When a house becomes too small for your family, the obvious solution is moving to a bigger house. The same logic should apply to online games and their servers, except it doesn’t and Arrowhead Game Studios’ CEO just explained why.
While the internet’s armchair developers are quick to call out companies for being cheap and cutting costs by not paying to increase server capacity, Johan Pilested is proving otherwise.
In a reply to a fan’s query to his tweet ahead of Helldivers 2‘s second weekend where he had hoped for the best – the game’s servers still couldn’t hold up, by the way – he explained why spending money for additional server capacity isn’t solving anything.

According to Pilestedt, the problem isn’t “buying more servers” but “a matter of labour”, adding that the development team is starting to hit “some real limits” on its backend code.
Pilestedt didn’t go into detail about the problems Helldivers 2‘s backend code is facing, but many speculate it’s because it isn’t designed to support such a huge amount of players so soon.

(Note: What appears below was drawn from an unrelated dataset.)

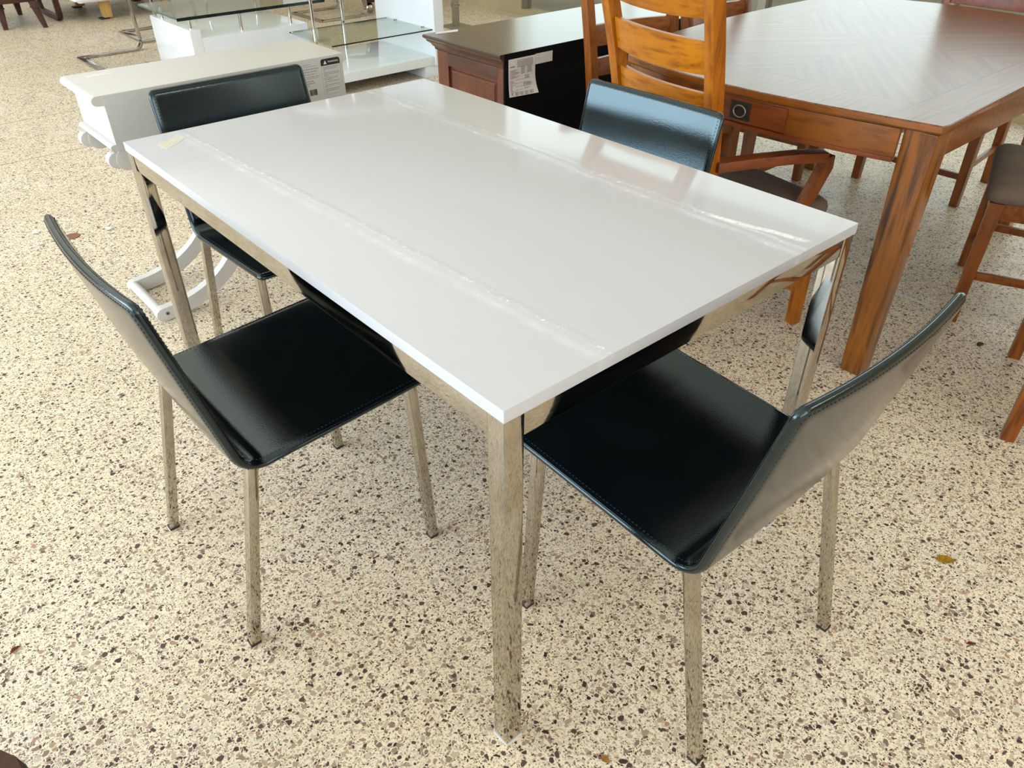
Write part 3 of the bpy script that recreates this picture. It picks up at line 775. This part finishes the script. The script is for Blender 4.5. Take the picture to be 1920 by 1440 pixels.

Unfortunately, this leads to an entirely different conversation. Is Helldivers 2 designed in a way that changing certain functions and data handling methods isn’t enough to let its servers call better? If so, is the way Helldivers 2 is designed the real bottleneck?
Regardless of the actual problem, it could take anywhere between a couple of days to weeks if not months for Arrowhead to resolve, depending on how fast it can get to the bottom of the issue.
Unfortunately, given most player’s relative inexperience in these matters, we shouldn’t give this too much thought.
What’s important is Arrowhead is aware of the ongoing issues and working hard on solving them. Even better is that PlayStation is helping out.
With Arrowhead enlisting more help for the cause, Helldivers 2‘s problems could be a thing of the past sooner rather than later.
For now, Arrowhead is applying temporary solutions such as limiting server capacity to try and make sure that as many people can have fun fighting for liberty and spreading democracy without compromising others.